Canada - other provinces
Canada - other provinces iGaming market in numbers
| Metric | 2025 | 2026 |
|---|---|---|
| Total GGR | $3.0bn | $3.3bn |
| Regulated GGR | $1.7bn | - |
| Offshore GGR | $1.2bn | - |
| Channelization | 58% | - |
| Mobile share | 80% | - |
| YoY growth | - | +10.0% |
| CAGR 2021–2026 | +20% | - |
Regulated and offshore split
Legal status by vertical
Operator's read on Canada - other provinces
Canada outside Ontario is on the cusp of its second open market, and Alberta is the event that matters. Most provinces, including British Columbia through BCLC and Quebec through Loto-Québec, remain monopoly markets where private operators cannot hold a licence. Alberta is changing that: the iGaming Alberta Act passed in May 2025, creating an Ontario-style structure with the Alberta Gaming, Liquor and Cannabis body handling registration and a new Alberta iGaming Corporation managing operator agreements, and the market launches on 13 July 2026. For the detail, the AGLC Alberta licence guide and the timeline of when Alberta opens cover the path. The strategic point is that Alberta is a first-mover timing play modelled closely on a market that already works.
Alberta follows the Ontario template, which de-risks it. The dual structure of a regulator handling registration and a separate body managing commercial agreements is lifted directly from the Ontario model, which channelized to a high level quickly. That makes Alberta unusually legible for an entrant: the playbook that worked in Ontario, adjusted for a smaller population of around 4.9 million, is the playbook here. Operators who already run in Ontario can extend their operation efficiently rather than building from scratch, which is a real advantage going into the 13 July 2026 launch.

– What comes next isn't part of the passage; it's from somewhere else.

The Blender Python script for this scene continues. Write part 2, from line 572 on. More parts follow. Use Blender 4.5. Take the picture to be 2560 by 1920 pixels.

The entry costs run higher than Ontario. Reported costs are a one-time application fee of around CAD 50,000 plus an annual registration fee of about CAD 150,000, higher than Ontario, with a revenue model of roughly an 80/20 operator-to-province split after allocations to First Nations and social-responsibility programmes. Those terms should be confirmed against the corporation's final documents, but they signal a province that wants serious operators rather than a crowded field. The higher fixed cost rewards operators with the scale to absorb it and punishes thinly-capitalised entrants chasing a small market.
The prize is the regulated migration at launch. As in Ontario, the value at launch is the conversion of players from the existing offshore market into the regulated channel. That migration happens fastest in the opening window, so being registered and live on day one matters more than entering later once share has settled. An operator that waits is buying players from established competitors at full price instead of catching the one-time migration, which is the efficient way into a newly-opening market.
What winning looks like. Winning in Alberta looks like completing registration and operator onboarding before go-live, extending a proven Ontario operating model rather than reinventing one, and capturing the launch-window migration with a brand and retention engine already built. The smaller market size means discipline matters: Alberta rewards operators who right-size their investment to a province of under five million people rather than over-building for it.
The regional play. Alberta is the natural second leg of a Canadian strategy that starts with Ontario, and other provinces are watching its launch as a template for their own decisions. An operator that builds Ontario and Alberta well is positioned for whichever province opens next, and how to sequence a multi-province Canadian entry is part of the multi-market sequencing piece.
The biggest mistake. The biggest mistake is entering Alberta late and paying full price for players who could have been caught in the launch migration. The related mistake is over-building for a province of under five million as though it were Ontario. Be registered and live for 13 July 2026, extend a proven model, and size the commitment to the market.
What's changing
Alberta moving toward Ontario-style open market 2026, projected to bring CA$400m onshore over 2025-28.
Where these figures come from
- H2GC 2025
- Provincial corporations
GGR figures are 2025 estimates or actuals where regulator data is available; 2026 projections drawn from the most recent published forecasts. Offshore figures are inherently more uncertain than regulated figures and should be treated as directional. Where reputable sources disagree materially the dataset uses the midpoint of the range.